(WRITTEN INSTRUCTION): Transcribe the listing verbatim. Do not carry over any pictures.

--------

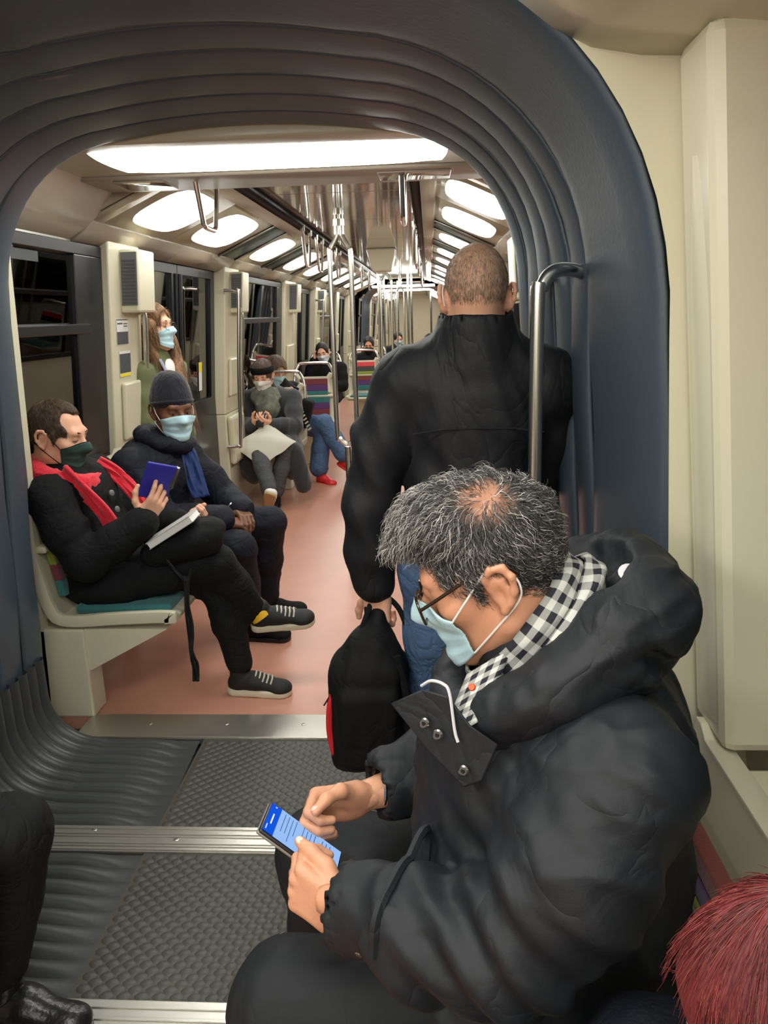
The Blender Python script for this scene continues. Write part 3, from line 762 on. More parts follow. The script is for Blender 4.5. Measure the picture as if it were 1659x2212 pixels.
# notices on the nearest pillar and on glass
def notice(s, y0, y1, z0, z1, e, label, lines, foot=None, head=None):
    r = empty('notice', tuple(wp(s, y0, z0, e)), label, 'sticker')
    mb = MB(); wbox(mb, s, y0, y1, z0, z1, e, e+0.002); mb.build('sheet', M_paper, r, False)
    def fl(a, b, c, d, m, nm):
        mb = MB(); wbox(mb, s, a, b, c, d, e+0.002, e+0.003); mb.build(nm, m, r, False)
    for (a, b, c, d) in lines: fl(y0+(y1-y0)*a, y0+(y1-y0)*b, z0+(z1-z0)*c, z0+(z1-z0)*d, M_print, 'print_block')
    if foot: fl(y0, y1, z0, z0+(z1-z0)*0.12, foot, 'coloured_band')
    if head: fl(y0, y1, z1-(z1-z0)*0.35, z1, head, 'coloured_band')
ln = lambda k, w_: [(0.08, w_[i % len(w_)], 0.9-0.13*i-0.05, 0.9-0.13*i) for i in range(k)]
notice(-1, 3.76, 3.90, 1.41, 1.53, 0.0515, 'upper white and grey notice on the nearest pillar', [(0.05, 0.5, 0.8, 0.86), (0.6, 0.95, 0.8, 0.84), (0.6, 0.95, 0.7, 0.74), (0, 1, 0.0, 0.5), (0, 1, 0.96, 1.0)])
notice(-1, 3.78, 3.92, 1.25, 1.375, 0.0515, 'lower grey notice with a yellow foot on the nearest pillar', [(0, 1, 0.14, 0.9)], M_yellow)
notice(-1, 5.45, 5.52, 1.02, 1.22, -0.045, 'narrow white and yellow sticker on the first door\'s glass', [], None, M_yellow)
notice(-1, 2.85, 3.12, 1.76, 1.80, 0.0, 'grey label strip at the top of the first window', [(0, 1, 0, 1)])
st = MB().box((CC-0.62, 4.42, 2.102), (0.045, 0.02, 0.002), Matrix.Rotation(math.radians(-24), 3, 'Y')).build('lamp_sticker', mat('blue_print', (40, 60, 190), .5)); tag(st, 'small blue sticker on the seam between the first two sloped lamps', 'sticker')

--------

(ANSWER FOR THIS EXERCISE):
The Blender Python script for this scene continues. Write part 3, from line 762 on. More parts follow. The script is for Blender 4.5. Measure the picture as if it were 1659x2212 pixels.
# notices on the nearest pillar and on glass
def notice(s, y0, y1, z0, z1, e, label, lines, foot=None, head=None):
    r = empty('notice', tuple(wp(s, y0, z0, e)), label, 'sticker')
    mb = MB(); wbox(mb, s, y0, y1, z0, z1, e, e+0.002); mb.build('sheet', M_paper, r, False)
    def fl(a, b, c, d, m, nm):
        mb = MB(); wbox(mb, s, a, b, c, d, e+0.002, e+0.003); mb.build(nm, m, r, False)
    for (a, b, c, d) in lines: fl(y0+(y1-y0)*a, y0+(y1-y0)*b, z0+(z1-z0)*c, z0+(z1-z0)*d, M_print, 'print_block')
    if foot: fl(y0, y1, z0, z0+(z1-z0)*0.12, foot, 'coloured_band')
    if head: fl(y0, y1, z1-(z1-z0)*0.35, z1, head, 'coloured_band')
ln = lambda k, w_: [(0.08, w_[i % len(w_)], 0.9-0.13*i-0.05, 0.9-0.13*i) for i in range(k)]
notice(-1, 3.76, 3.90, 1.41, 1.53, 0.0515, 'upper white and grey notice on the nearest pillar', [(0.05, 0.5, 0.8, 0.86), (0.6, 0.95, 0.8, 0.84), (0.6, 0.95, 0.7, 0.74), (0, 1, 0.0, 0.5), (0, 1, 0.96, 1.0)])
notice(-1, 3.78, 3.92, 1.25, 1.375, 0.0515, 'lower grey notice with a yellow foot on the nearest pillar', [(0, 1, 0.14, 0.9)], M_yellow)
notice(-1, 5.45, 5.52, 1.02, 1.22, -0.045, 'narrow white and yellow sticker on the first door\'s glass', [], None, M_yellow)
notice(-1, 2.85, 3.12, 1.76, 1.80, 0.0, 'grey label strip at the top of the first window', [(0, 1, 0, 1)])
st = MB().box((CC-0.62, 4.42, 2.102), (0.045, 0.02, 0.002), Matrix.Rotation(math.radians(-24), 3, 'Y')).build('lamp_sticker', mat('blue_print', (40, 60, 190), .5)); tag(st, 'small blue sticker on the seam between the first two sloped lamps', 'sticker')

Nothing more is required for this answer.